What you should do: Repeat every line, exactly, from the very first through the one where "return t * t * (3 - 2 * t)" appears. Add nothing else.

Data shown:
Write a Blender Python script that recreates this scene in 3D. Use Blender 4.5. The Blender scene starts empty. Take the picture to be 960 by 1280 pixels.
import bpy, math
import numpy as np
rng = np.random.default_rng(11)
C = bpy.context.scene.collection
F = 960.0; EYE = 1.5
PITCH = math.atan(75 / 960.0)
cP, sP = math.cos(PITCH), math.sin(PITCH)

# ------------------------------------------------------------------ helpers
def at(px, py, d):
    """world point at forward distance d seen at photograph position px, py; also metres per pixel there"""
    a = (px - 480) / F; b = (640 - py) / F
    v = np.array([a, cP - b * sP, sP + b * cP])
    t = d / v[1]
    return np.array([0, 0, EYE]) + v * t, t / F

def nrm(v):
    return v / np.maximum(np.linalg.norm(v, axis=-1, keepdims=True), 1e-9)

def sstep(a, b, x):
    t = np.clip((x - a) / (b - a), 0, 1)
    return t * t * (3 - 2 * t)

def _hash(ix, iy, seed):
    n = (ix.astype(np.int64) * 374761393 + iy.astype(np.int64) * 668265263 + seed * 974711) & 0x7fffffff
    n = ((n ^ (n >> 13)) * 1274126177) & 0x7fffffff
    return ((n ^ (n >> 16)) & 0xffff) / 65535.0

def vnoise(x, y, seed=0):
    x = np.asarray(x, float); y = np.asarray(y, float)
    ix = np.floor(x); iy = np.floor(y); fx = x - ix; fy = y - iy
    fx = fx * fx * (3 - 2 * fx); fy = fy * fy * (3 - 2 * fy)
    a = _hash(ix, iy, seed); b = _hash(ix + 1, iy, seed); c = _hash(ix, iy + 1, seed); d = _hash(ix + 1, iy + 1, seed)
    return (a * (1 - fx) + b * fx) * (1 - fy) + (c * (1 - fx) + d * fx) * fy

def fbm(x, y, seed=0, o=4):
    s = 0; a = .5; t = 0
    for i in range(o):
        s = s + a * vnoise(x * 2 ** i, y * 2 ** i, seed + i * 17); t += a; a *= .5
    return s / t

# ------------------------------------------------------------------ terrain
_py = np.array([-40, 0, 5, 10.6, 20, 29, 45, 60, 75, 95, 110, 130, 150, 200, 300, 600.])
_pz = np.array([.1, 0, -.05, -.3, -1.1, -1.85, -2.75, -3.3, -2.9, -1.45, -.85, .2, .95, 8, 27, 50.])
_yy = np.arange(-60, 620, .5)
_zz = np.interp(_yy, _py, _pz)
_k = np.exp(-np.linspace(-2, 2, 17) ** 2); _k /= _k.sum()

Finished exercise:
Write a Blender Python script that recreates this scene in 3D. Use Blender 4.5. The Blender scene starts empty. Take the picture to be 960 by 1280 pixels.
import bpy, math
import numpy as np
rng = np.random.default_rng(11)
C = bpy.context.scene.collection
F = 960.0; EYE = 1.5
PITCH = math.atan(75 / 960.0)
cP, sP = math.cos(PITCH), math.sin(PITCH)

# ------------------------------------------------------------------ helpers
def at(px, py, d):
    """world point at forward distance d seen at photograph position px, py; also metres per pixel there"""
    a = (px - 480) / F; b = (640 - py) / F
    v = np.array([a, cP - b * sP, sP + b * cP])
    t = d / v[1]
    return np.array([0, 0, EYE]) + v * t, t / F

def nrm(v):
    return v / np.maximum(np.linalg.norm(v, axis=-1, keepdims=True), 1e-9)

def sstep(a, b, x):
    t = np.clip((x - a) / (b - a), 0, 1)
    return t * t * (3 - 2 * t)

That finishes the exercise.